つい先程までタカをくくっていた自分を呪った。私の目の前には今後の仕事内容が記載されたマニュアル。そして隣には私を怒鳴り散らす先輩の姿。これまで他人から受けたこともないような暴言のシャワーが私に降り注ぐ。

「やっとの思いで掴んだチャンスだったのに…。こんな思いをするために私は入社した訳ではない…!」
罵声よりなによりも自分の非力さ、愚かさに嫌気が差し、私の中の負の感情は、「涙」という形で暴発した。人前で泣くことなど、これまで一度もなく、むしろ「恥」だと思っていた行為を他の紛れもなく私自身が行っている…。その事実を受け入れ難く、さらに葛藤、嗚咽、正に悪循環そのものであった。

あれ程憧れていた職種にも関わらず、早くも自信をすっかり失い、今後のことを考えていた。しかし大学卒業後から数年が経過し、新卒以外、加えて未経験者の就活の辛さが身に染みていた私に新たな職を探そう、という決心は完全には付かなかった。これまで私は自分のことを「我慢強い」という根拠のない自負があった。しかしいざ社会に出てみると自分の未熟さばかりが目につき、毎日出社が億劫でたまらなかった。しかしその一方で、なかなか採用されずに、苦しんでいた日々のことを思い出すと、今の私の悩みは、非常にちっぽけでつまらないことのように思えなくもなかった。

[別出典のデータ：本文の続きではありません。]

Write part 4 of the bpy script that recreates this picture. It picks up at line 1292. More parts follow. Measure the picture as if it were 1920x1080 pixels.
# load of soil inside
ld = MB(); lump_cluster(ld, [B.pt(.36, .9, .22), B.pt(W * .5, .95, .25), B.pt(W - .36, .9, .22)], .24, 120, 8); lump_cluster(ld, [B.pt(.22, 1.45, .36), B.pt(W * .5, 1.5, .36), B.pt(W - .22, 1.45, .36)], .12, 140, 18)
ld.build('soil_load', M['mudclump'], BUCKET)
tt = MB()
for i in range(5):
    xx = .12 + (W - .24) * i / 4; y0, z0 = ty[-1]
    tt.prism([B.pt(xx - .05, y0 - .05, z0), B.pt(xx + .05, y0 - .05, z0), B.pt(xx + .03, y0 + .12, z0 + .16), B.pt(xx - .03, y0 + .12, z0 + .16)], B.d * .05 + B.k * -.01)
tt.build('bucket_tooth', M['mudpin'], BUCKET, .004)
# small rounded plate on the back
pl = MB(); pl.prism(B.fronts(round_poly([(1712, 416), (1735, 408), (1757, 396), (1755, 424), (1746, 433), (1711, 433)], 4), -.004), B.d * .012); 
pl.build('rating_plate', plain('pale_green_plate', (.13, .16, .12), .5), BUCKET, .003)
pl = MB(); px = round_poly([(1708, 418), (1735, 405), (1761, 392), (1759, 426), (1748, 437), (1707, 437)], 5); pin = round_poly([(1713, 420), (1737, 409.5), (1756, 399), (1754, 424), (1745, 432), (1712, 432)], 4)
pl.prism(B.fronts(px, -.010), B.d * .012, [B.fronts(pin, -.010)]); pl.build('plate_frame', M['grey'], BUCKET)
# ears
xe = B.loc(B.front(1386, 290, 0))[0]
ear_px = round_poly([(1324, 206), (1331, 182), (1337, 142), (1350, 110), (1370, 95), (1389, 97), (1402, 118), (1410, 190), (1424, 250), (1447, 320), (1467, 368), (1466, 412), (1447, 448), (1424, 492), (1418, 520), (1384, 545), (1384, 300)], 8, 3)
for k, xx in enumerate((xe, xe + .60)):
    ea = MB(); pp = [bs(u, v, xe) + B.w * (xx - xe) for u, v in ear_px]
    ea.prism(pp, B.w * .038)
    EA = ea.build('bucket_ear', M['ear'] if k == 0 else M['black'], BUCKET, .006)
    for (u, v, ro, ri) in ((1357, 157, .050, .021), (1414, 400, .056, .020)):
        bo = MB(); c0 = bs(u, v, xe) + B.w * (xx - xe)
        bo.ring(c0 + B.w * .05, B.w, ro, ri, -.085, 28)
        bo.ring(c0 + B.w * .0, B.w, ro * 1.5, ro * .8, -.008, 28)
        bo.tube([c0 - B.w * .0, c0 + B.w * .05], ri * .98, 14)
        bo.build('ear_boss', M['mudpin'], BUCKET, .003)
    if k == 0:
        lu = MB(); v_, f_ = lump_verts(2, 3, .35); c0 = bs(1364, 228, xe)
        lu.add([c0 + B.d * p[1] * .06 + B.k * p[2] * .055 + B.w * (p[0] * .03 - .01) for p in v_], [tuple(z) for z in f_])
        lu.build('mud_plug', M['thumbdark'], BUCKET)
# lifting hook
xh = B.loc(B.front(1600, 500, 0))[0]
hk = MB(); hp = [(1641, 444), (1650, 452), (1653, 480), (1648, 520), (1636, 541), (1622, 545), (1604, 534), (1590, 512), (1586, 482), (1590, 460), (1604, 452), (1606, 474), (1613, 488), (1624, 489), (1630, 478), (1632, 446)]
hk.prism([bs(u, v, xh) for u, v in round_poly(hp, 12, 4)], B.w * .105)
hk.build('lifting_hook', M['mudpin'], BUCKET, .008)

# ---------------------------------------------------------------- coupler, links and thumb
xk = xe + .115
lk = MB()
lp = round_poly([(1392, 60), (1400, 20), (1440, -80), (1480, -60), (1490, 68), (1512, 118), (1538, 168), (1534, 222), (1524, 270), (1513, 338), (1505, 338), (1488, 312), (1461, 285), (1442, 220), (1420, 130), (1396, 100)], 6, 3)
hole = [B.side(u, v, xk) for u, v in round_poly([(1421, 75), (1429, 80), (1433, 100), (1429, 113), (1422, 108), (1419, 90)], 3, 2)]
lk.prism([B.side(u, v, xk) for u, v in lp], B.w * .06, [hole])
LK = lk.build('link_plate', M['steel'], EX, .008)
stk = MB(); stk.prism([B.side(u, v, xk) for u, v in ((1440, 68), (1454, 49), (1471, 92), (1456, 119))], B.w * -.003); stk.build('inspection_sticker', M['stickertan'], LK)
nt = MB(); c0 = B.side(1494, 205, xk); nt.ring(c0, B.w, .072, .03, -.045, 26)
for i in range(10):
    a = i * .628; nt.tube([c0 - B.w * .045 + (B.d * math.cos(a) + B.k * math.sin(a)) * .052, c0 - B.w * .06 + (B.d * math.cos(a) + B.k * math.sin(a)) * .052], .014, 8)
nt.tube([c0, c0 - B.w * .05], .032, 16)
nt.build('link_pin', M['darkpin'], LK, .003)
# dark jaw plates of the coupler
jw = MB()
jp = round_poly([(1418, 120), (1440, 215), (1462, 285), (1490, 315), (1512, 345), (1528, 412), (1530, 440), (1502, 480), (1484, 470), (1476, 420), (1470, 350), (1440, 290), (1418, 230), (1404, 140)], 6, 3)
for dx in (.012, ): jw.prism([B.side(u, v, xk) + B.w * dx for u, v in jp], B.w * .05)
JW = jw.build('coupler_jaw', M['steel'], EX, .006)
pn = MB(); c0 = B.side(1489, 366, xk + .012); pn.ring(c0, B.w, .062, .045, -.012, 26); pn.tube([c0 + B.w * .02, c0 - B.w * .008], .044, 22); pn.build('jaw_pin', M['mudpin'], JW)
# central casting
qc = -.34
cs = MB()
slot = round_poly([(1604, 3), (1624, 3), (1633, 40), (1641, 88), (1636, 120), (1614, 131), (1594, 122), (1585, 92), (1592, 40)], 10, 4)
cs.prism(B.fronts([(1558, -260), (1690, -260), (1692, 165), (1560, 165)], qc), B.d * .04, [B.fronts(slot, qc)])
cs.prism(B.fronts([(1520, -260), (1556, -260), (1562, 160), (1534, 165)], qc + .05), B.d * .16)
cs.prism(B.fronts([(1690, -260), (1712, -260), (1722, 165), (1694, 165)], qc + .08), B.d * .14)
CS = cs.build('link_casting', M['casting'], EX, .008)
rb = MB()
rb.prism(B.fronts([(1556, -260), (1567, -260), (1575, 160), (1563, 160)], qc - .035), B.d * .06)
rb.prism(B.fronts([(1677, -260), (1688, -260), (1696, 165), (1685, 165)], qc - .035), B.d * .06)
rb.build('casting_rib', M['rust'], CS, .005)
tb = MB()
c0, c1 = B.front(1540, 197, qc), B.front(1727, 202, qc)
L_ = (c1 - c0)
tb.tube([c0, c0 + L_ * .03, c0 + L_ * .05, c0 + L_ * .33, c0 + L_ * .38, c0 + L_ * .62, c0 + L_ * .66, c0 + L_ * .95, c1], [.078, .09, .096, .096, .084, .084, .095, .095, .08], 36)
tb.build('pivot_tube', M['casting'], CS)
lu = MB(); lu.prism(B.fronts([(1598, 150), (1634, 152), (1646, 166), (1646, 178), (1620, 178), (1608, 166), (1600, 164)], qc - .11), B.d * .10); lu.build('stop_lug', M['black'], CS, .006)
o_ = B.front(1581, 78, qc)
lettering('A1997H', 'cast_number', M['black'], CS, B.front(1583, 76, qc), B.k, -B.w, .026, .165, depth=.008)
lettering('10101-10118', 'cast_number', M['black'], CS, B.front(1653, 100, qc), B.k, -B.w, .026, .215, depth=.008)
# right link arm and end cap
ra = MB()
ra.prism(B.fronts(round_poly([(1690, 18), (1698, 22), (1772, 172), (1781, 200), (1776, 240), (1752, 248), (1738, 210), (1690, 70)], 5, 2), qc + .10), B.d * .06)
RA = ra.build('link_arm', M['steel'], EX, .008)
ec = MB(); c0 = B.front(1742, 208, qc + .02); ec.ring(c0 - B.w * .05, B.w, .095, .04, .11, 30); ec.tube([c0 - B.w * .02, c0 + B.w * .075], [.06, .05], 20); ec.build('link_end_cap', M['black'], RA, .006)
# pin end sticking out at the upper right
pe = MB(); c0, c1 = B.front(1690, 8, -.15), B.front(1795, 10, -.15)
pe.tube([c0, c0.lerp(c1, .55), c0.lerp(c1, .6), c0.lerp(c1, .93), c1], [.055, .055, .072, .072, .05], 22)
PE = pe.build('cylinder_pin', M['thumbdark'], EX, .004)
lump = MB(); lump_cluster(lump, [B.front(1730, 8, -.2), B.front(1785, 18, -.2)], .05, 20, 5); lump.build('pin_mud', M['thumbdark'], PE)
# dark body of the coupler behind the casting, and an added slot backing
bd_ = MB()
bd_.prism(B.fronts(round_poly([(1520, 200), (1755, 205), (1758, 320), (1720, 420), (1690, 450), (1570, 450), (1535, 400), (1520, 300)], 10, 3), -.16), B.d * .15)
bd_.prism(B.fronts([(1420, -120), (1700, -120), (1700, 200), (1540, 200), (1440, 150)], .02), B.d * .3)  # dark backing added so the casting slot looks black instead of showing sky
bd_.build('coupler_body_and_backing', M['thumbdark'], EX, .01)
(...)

そして迎えた初めての給料日。明細を確認すると、これまで感じたことのない思いが胸に込み上げた。金額は決して多いとは言えなかった。しかし、1ケ月間の私の苦悩、涙、葛藤すべてがぎっしりと余すことなく詰まっているような気がし、何度も何度も確認してしまったぐらいだ。短い期間だが、私が先輩からの罵声、己のふがいなさにこらえた結果だと思うと「お金=対価」に非常に重みを感じた。振り返ってみると私はこれまでの人生でお金という唯一無二のものをどこか軽視していた気がする。ストレス発散という名目で散財し、タンスの肥やしになったものは数知れず。買い物だけではない。これまでの私の学費を含む養育費も両親が辛い思いをしながら、稼いできてくれたものである。幼い頃、習い事などに関しても、反対せず、やらせてくれた両親。なのに私は金額にふさわしい努力や親孝行をせず、お金をドブに捨てて来てしまったような気さえもする。もちろん「お金=人生のすべて」というわけではない。しかしある程度のお金がなければ、衣食住の最低限の生活さえできない。今後は私を大切に育ててきてくれた両親に心から感謝し、お金に対する知識をより深め、周囲の人々の役に立ちたいと思った。